Fierson’s, my children’s store in Bronxville, is well-known for carrying upscale American and European lines. Many customers frequent the boutique or websites (particularly Designersbestforkids.com) to buy the assortment of high end European clothing from designer brands like Catimini ,Monnalisa and Lili Gaufrette found both in the store and on the websites. Consequently, I have a veritable obligation each year (TWICE a year actually) to head overseas to buy what I deem to be the best of the European lines for the coming season.
That time is now here. Traveling to the sticky, smog-ridden Po Valley and Spain’s steaming Andalusian skies in the heat of July, is neither particularly fun nor glamorous. And yet, I consistently do it. Why?
The short answer: It is the style. It is always, always– irretrievably and irrevocably — about the style. About the clothes.
There are, in the modern age of an increasingly shrinking global world, STILL significant differences in European vs. American style.
It is these differences that, for me, provide the continued allure of the European aesthetic.
- Items are not overly long.
I like, no, LOVE, the look of short skirts, short shorts, and short dresses on short people. Everything is in balance. The stars are aligned.
Frankly, I have never been able to quite understand why little boys parade around in shorts that are so long they can barely walk. In addition to looking downright stupid, the look seems to create a physical hazard in terms of walking?! At an age when many tots are just learning to walk…why complicate things by having these little ones fight voluminous fabric at the knees?
Bathing suits and shorts should be above the knee. In Europe, they invariably are.
Dresses and skirts on little girls similarly don’t overwhelm little bodies when kept short. Both shift dresses and dresses with full, gathered waists simply look better when in proportion to the petite frames of little girls. Leave the long dresses to the sister wives in Utah. Children should be in short, sweet skirts.
2. European clothes tend to fit.
Despite the precarious financial condition of many European countries, they have not yet fallen into the singularly American tactic of trying to economize by”buying for the future”. Let’s be clear: Trying to get two or three seasons out of one outfit NEVER really works. The problem is that, until the child grows into the item, there is a significant chunk of time during which the article is just way too big and looks it. There’s really no way of camouflaging oversized, droopy duds. So, is a purchase worth it, if it will be ill-fitting for the entire first season in which it is worn?
When parents try to get two or three years out of one article of clothing, their children end up, for a significant part of that period, looking like refugees from Herzegovina. Is that what we are going after? Make sure clothes fit. Check the shoulders, under the arms, the back and waist before letting your little one go out on the town.

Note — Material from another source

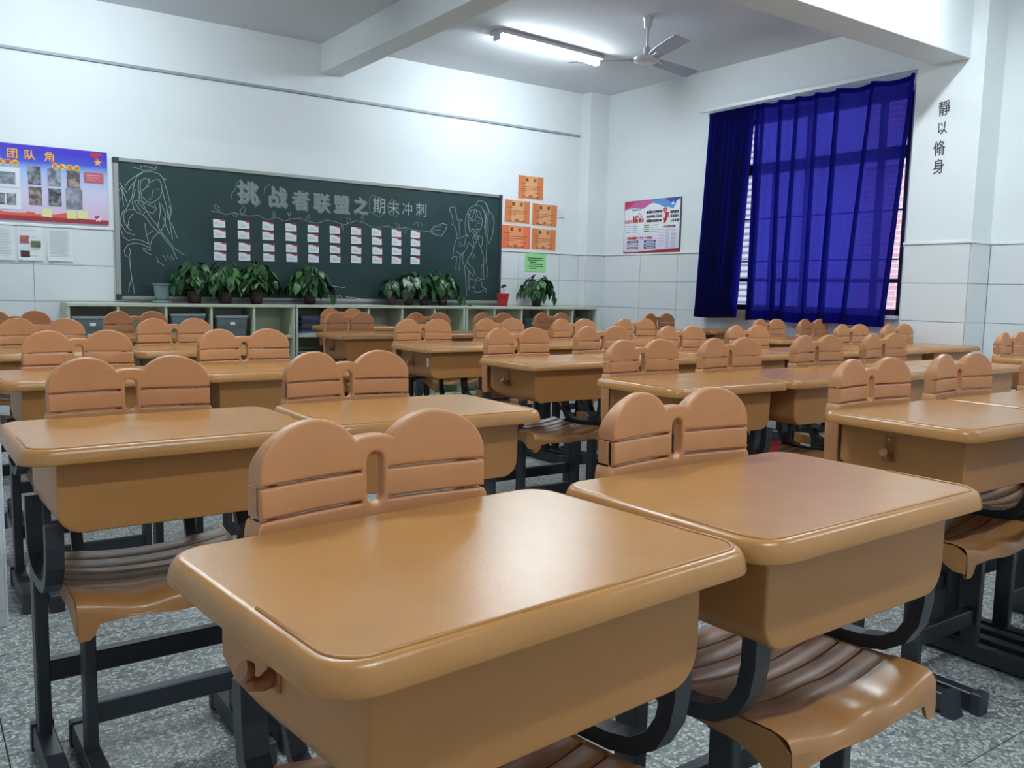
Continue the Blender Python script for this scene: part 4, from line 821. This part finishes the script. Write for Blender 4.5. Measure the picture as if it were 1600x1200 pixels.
# ------------------------------------------------------------------ cabinets under the chalkboard
CY0, CY1, CT = 7.205, YW-.036, .925
CABS = [(1.005, 2.778, 'left'), (2.788, 4.520, 'middle'), (4.532, 6.222, 'right')]
CELL = {}
for x0, x1, nm in CABS:
    t = thing('storage_cabinet', 'cream-grey open cubby cabinet, the %s one of three below the chalkboard' % nm, 'cabinet', ((x0+x1)/2, 0, 0), 0, 'cubby cabinets below the chalkboard')
    h = (x1-x0)/2
    MB().cbox(-h, h, CY0-.006, CY1, CT-.024, CT, .002, m_cab).obj('top_board', t); MB().box(-h+.01, h-.01, CY1-.012, CY1, .05, CT-.024, m_cab).obj('back_panel', t)
    for s in (-1, 1): MB().cbox(s*(h-.010)-.010, s*(h-.010)+.010, CY0, CY1, 0, CT-.024, .001, m_cab).obj('side_panel', t)
    for k in range(1, 5): x = -h+2*h*k/5; MB().cbox(x-.009, x+.009, CY0+.002, CY1-.012, .06, CT-.024, .001, m_cab).obj('divider', t)
    for z in (.06, .355, .650): MB().cbox(-h+.02, h-.02, CY0+.003, CY1-.012, z-.009, z+.009, .001, m_cab).obj('shelf', t)
    MB().box(-h+.02, h-.02, CY0+.02, CY0+.035, 0, .051, m_cab).obj('plinth', t)
    for k in range(5): CELL[(nm, k)] = x0+(x1-x0)*(k+.5)/5
def bin_(cell, z, w, h, mt, lid, label, dx=0, tagc=True):
    t = thing('storage_box', label, 'storage box', (CELL[cell]+dx, CY0+.150, z+.001), 0, 'boxes in the cubby cabinets')
    MB().loft([[(x*s, y*s2, zz) for x, y in rrect(w/2, .125, .02, 3)] for s, s2, zz in ((.90, .92, 0), (.98, 1, h-.02), (1, 1.0, h-.018))], mt).obj('body', t)
    MB().loft([[(x, y, zz) for x, y in rrect(w/2*s, .128*s, .02, 3)] for s, zz in ((1.02, h-.018), (1.03, h-.004), (.98, h))], lid, smooth=False).obj('lid', t)
    if tagc: MB().box(-.020, .020, -.130, -.1215, h*.55, h*.55+.022, m_paper).obj('paper_tag', t)
bin_(('left', 0), .659, .29, .165, m_bin, m_binlid, 'smoky clear storage box in the far left cubby below the chalkboard')
bin_(('left', 2), .659, .28, .185, m_bin, m_binlid, 'clear storage box with pale lid in the third cubby from the left')
bin_(('left', 3), .659, .27, .170, m_bin, m_binlid, 'clear storage box with white tag in the fourth cubby from the left')
bin_(('right', 2), .659, .22, .145, m_dbin, m_dbin, 'dark grey box with white tag in the middle cubby of the right cabinet')
bin_(('right', 4), .659, .24, .150, m_dbin, m_dbin, 'dark grey box in the last cubby at the right end')
bin_(('middle', 0), .364, .27, .150, m_bin, m_binlid, 'clear box in the lower left cubby of the middle cabinet', tagc=False)
bin_(('middle', 3), .659, .25, .12, m_dbin, m_binlid, 'grey box in the fourth cubby of the middle cabinet', tagc=False)
def stack(cell, z, n, label, seed, lean=False):
    r = random.Random(seed); z0 = z+.001
    for k in range(n):
        th = r.uniform(.008, .020); w = r.uniform(.20, .28); o = MB().cbox(-w/2, w/2, -.105, .105, 0, th, .001, m_news[r.choice((0, 0, 1, 2))]).obj('magazine')
        o.location = (CELL[cell]+r.uniform(-.01, .01), CY0+.135+r.uniform(-.01, .01), z0); o.rotation_euler = (0, 0, r.uniform(-.08, .08)); z0 += th+.0005
        tag(o, '%s, %s from the bottom' % (label, ('first second third fourth fifth sixth seventh eighth ninth tenth eleventh'.split()[k])), 'magazine', 'magazines stacked in the %s cabinet cubby %d' % (cell[0], cell[1]+1))
stack(('middle', 0), .659, 11, 'magazine in the first cubby of the middle cabinet', 2)
stack(('middle', 1), .659, 10, 'magazine in the second cubby of the middle cabinet', 6)
stack(('middle', 2), .659, 5, 'magazine in the third cubby of the middle cabinet', 9)
# small cupboard edge at the photo's left border
cb = thing('white_cupboard', 'white cupboard end standing beside the left aisle at the photo edge', 'cupboard', (-.02, 3.10, 0))
MB().cbox(-.25, .250, -.05, .05, 0, .965, .004, m_white).obj('body', cb); MB().cbox(-.255, .252, -.055, .055, .965, .985, .003, m_white).obj('top_board', cb)
MB().cbox(-.24, -.003, -.062, -.05, .06, .95, .003, m_white).obj('door', cb); MB().cbox(.003, .240, -.062, -.05, .06, .95, .003, m_white).obj('door', cb)
for x in (-.03, .03): MB().cbox(x-.005, x+.005, -.078, -.060, .50, .60, .003, m_steel).obj('handle', cb)

# ------------------------------------------------------------------ plants on the cabinets
def leaf_mesh(mt, w, l):
    prof = [(0, .0), (.04, .30), (.14, .46), (.30, .50), (.50, .42), (.72, .26), (.90, .09), (1.0, 0)]
    vs = []; n = len(prof)
    for t, h in prof:
        d = -.10*math.sin(t*PI*.5)*t*l*2.2
        vs += [(-h*w, t*l-(.06*l if t < .05 else 0), d+.10*h*w*1.2), (0, t*l, d), (h*w, t*l-(.06*l if t < .05 else 0), d+.10*h*w*1.2)]
    fs = []
    for k in range(n-1): fs += [(3*k, 3*k+1, 3*k+4, 3*k+3), (3*k+1, 3*k+2, 3*k+5, 3*k+4)]
    return MB().add(vs, fs, mt, True).mesh('leaf')
LEAVES = [leaf_mesh(m_leaf[0], .066, .095), leaf_mesh(m_leaf[1], .070, .105), leaf_mesh(m_leaf[0], .056, .085), leaf_mesh(m_leaf[1], .060, .090), leaf_mesh(m_leaf[2], .066, .095)]
YLEAF = leaf_mesh(m_yleaf, .075, .10)
PW = YW-.19
def plant(x, hgt, rad, n, label, seed, pot_r=.062, pot_h=.105, y=None, yellow=0, trail=None):
    r = random.Random(seed); y = PW if y is None else y
    t = thing('potted_plant', label, 'plant', (x, y, CT), r.uniform(0, 1), 'pothos plants on the cabinets')
    MB().lathe([(pot_r*.74, .0005), (pot_r*.86, pot_h*.5), (pot_r, pot_h*.86), (pot_r*1.08, pot_h*.87), (pot_r*1.08, pot_h), (pot_r*.98, pot_h), (pot_r*.93, pot_h*.88)], m_pot, 18, cap1=False).obj('pot', t)
    MB().lathe([(pot_r*.95, pot_h*.88), (pot_r*.3, pot_h*.92)], m_soil, 12, cap0=False).obj('soil', t)
    st = MB(); th0 = t.rotation_euler.z
    n = int(n*1.6); rad *= 1.12
    for k in range(n):
        a = r.uniform(0, 2*PI); e = r.random()**.62
        rr = rad*(.25+.75*e); hz = max(.085, pot_h*.95+(hgt-pot_h)*(.98-.80*e**1.5)*r.uniform(.72, 1.0))
        wx, wy = rr*math.cos(a+th0), rr*math.sin(a+th0)
        if wy > .085: wy = .085*r.uniform(.5, 1)
        if wy < -.13: wy = -.13*r.uniform(.7, 1)
        lx = wx*math.cos(-th0)-wy*math.sin(-th0); ly = wx*math.sin(-th0)+wy*math.cos(-th0)
        o = link('leaf', YLEAF if k < yellow else r.choice(LEAVES[:4] if r.random() > .12 else LEAVES[4:]), t, (lx*.90, ly*.90, hz))
        aa = math.atan2(ly, lx)
        o.rotation_euler = (-r.uniform(.25, .75)-e*.75, r.uniform(-.4, .4), aa-PI/2+r.uniform(-.4, .4)); sc = r.uniform(.75, 1.12); o.scale = (sc, sc, sc)
        st.tube([(0, 0, pot_h*.85), (lx*.3, ly*.3, hz*.9), (lx*.72, ly*.72, hz)], .0022, m_stem, 4, False)
    if trail:
        for (dx, dz, rot) in trail:
            c_, s_ = math.cos(-th0), math.sin(-th0); st.tube([(dx*.3*c_, dx*.3*s_, pot_h), (dx*.8*c_, dx*.8*s_, dz+.05), (dx*c_, dx*s_, dz+.03)], .002, m_stem, 4, False)
            o = link('leaf', LEAVES[1], t, (dx*c_, dx*s_, dz+.03)); o.rotation_euler = (-1.35, 0, rot-th0+PI)
    st.obj('stem', t, fix=False)
plant(1.985, .360, .215, 92, 'bushy pothos at the left end of the row, behind the frosted bucket', 11)
plant(2.235, .370, .185, 80, 'bushy pothos, second from the left on the cabinets', 12)
plant(2.500, .380, .205, 92, 'bushy pothos with a yellowed leaf, third from the left on the cabinets', 13, yellow=1)
plant(2.985, .355, .205, 84, 'bushy pothos standing alone in the middle of the chalkboard ledge', 14, trail=[(.22, .045, .3)])
plant(3.795, .265, .115, 34, 'small loose pothos with a yellowed leaf, leftmost of the right-hand group', 15, pot_r=.055, yellow=2)
plant(3.985, .350, .150, 60, 'full pothos, second from the left in the right-hand group', 16, pot_r=.055)
plant(4.155, .335, .135, 50, 'pothos between two others, third in the right-hand group', 17, pot_r=.055)
plant(4.360, .350, .180, 72, 'pothos with trailing stem, rightmost in the group before the chalkboard', 18, pot_r=.058, trail=[(.20, .05, .2), (.25, .05, .5)])
plant(5.520, .350, .200, 84, 'bushy pothos on the cabinet below the green notice', 19, pot_r=.060, trail=[(.24, .07, .1)])
rp = thing('potted_plant', 'tiny seedling in a bright red pot beside the chalkboard frame', 'plant', (5.085, PW, CT))
MB().lathe([(.048, .0005), (.055, .05), (.064, .115), (.070, .116), (.071, .132), (.066, .132), (.060, .110)], m_redpot, 20, cap1=False).obj('pot', rp); MB().lathe([(.062, .112), (.01, .116)], m_soil, 12, cap0=False).obj('soil', rp)
st = MB()
for x, z, ry, s in ((-.045, .165, .9, .45), (.005, .190, -.6, .45), (.045, .205, -.9, .62)):
    st.tube([(0, 0, .11), (x*.8, 0, z)], .002, m_stem, 4); o = link('leaf', LEAVES[0], rp, (x*.8, 0, z)); o.rotation_euler = (.4, ry, -.3*ry); o.scale = (s, s, s)
st.obj('stem', rp, fix=False)
m_frost = mat('frosted_plastic', lin(120, 140, 140), .35)
bk = thing('frosted_bucket', 'frosted pale plastic container at the left end of the plant row', 'container', (1.725, PW, CT))
MB().lathe([(.048, .0), (.052, .045), (.066, .14), (.068, .15), (.078, .152), (.078, .158), (.060, .157), (.046, .02)], m_frost, 20, cap1=False).obj('body', bk)
MB().lathe([(.070, 0), (.074, .022), (.068, .022), (.062, .004)], m_frost, 20, cap1=False).obj('saucer', bk)
o = MB().cbox(-.018, .018, -.006, .006, 0, .012, .002, m_ink).obj('board_eraser'); o.location = (4.60, CY0+.05, CT); tag(o, 'tiny black object on the cabinet edge right of the plants', 'eraser')

q = DESKS[('middle block', 'fifth row', 'first')]
MB().box(-.2490, -.2476, -.152, -.128, .655, .705, m_paper).obj('paper_label', q)
# ------------------------------------------------------------------ loose things at the desks
d = DESKS[('middle block', 'second row', 'second')]
rb = thing('red_box', 'small red box standing on a chair seat behind the front right desk', 'box', (2.82, 2.20, .460))
MB().cbox(-.045, .045, -.03, .03, 0, .055, .003, mat('crimson_card', lin(150, 14, 32), .6)).obj('body', rb); MB().cbox(-.047, .047, -.032, .032, .038, .056, .003, mat('crimson_card', (0, 0, 0))).obj('lid', rb)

3. They don’t over-stylize.
I see it all the time. There is a tendency in the States to try to be uber-hip, uber-cool, uber-fashionable. Consequently, both editorial and runway looks scream “trying too hard”. Trying too hard to be outrageous, trying too hard to get noticed, trying too hard to scramble to the top of the fashion heap.
The Europeans are a bit more laid back and thus, infinitely more successful in achieving stylish looks that retain some semblance of understatement. The looks are STILL hip, STILL stylized but, ultimately, more chic.
Simonetta, one of my favorite Italian lines, knows how to create layers that never look too overdone, too haphazard. As shown below, their typical looks can be super-layered and very stylish, but always, at their core, share a common thread: refinement reigns supreme.
4. Europeans don’t try to transform their children into animals and/or assorted caricatures.
Our counterparts abroad have earned my undying gratitude for their reluctance to turn their children into stuffed animals and fairy creatures. Children in France and Spain are NOT being morphed into bumble bees and fuzzy bears. In Italy, mothers wrap their just-bathed babies in luxurious, embroidered towels, NOT towels with an assortment of ears, dragon tails and flower petals. Metamorphosis is for caterpillars, not kids.
Try as I might, I cannot find evidence of European children walking around with angel wings, tutus, and furry ears. They are who they are…cute, adorable babies. Parents on the other side of the Atlantic seem to know instinctively that THAT is enough. There is no compulsion to try to up the “cute” factor.
European children actually wear clothes, not costumes.